Кстати, эту скульптуру я увидел не в Сентендре, а дома у Маргит Ковач, где нас приняла художница.
У этого дома было своеобразное божество, которое, как подобает божеству, занимало красный угол, было грозным, добрым и обладало заметным влиянием, если не сказать — властью, на обитательницу дома. Божество это — японская акация, которая росла на острове Маргет и, состарившись, начала разрушаться, была спилена и по настоятельной просьбе Ковач отдана ей, заняв свое нынешнее более чем почетное место. Молва утверждает, что есть растения, в которых сокрыты черты живых существ. Совершенно очевидно, что японская акация не принадлежит к ним, но в облике этого дерева — и тут вряд ли может быть иное мнение — действительно есть нечто от существа одушевленного. Какого существа? Это и змея-колосс, обитательница таиландских дебрей, и лев, могучий, вытянувшийся и напрягший свои мускулы в прыжке, и, конечно, человек. Может быть, человек даже больше, чем все остальное. Торс человека, в какой-то мере даже классический, вынесенный в этюдный зал академии.

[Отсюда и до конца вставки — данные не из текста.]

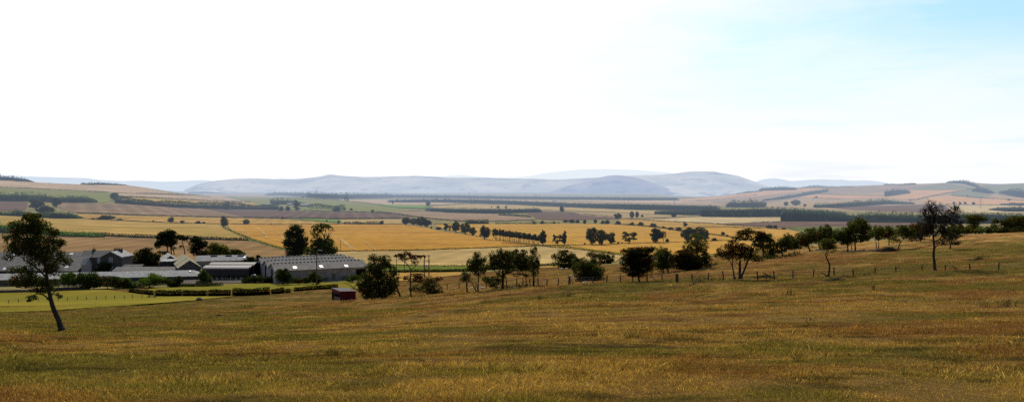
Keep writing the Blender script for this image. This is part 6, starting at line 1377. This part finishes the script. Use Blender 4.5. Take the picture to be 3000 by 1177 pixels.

Хочется сказать: тело человека надо изучать по этому дереву. Короче — современная аэродинамика ищет совершенные формы самолетного крыла и корпуса, исследуя птиц. Наука учится у природы и не скрывает этого, больше того — считает это для себя почетным. Художник в поисках форм обращает свой взор к природе — то, что может подсказать ему она, никто не подскажет. Конечно, японская акация, которую Ковач подобрала па дунайском островке, всего лишь божество, а не идол, если в данном случае понимать под божеством творение природы, — в поиске форм, поиске многотысячелетнем, именно природа способна изваять такое, что удивляет и человека.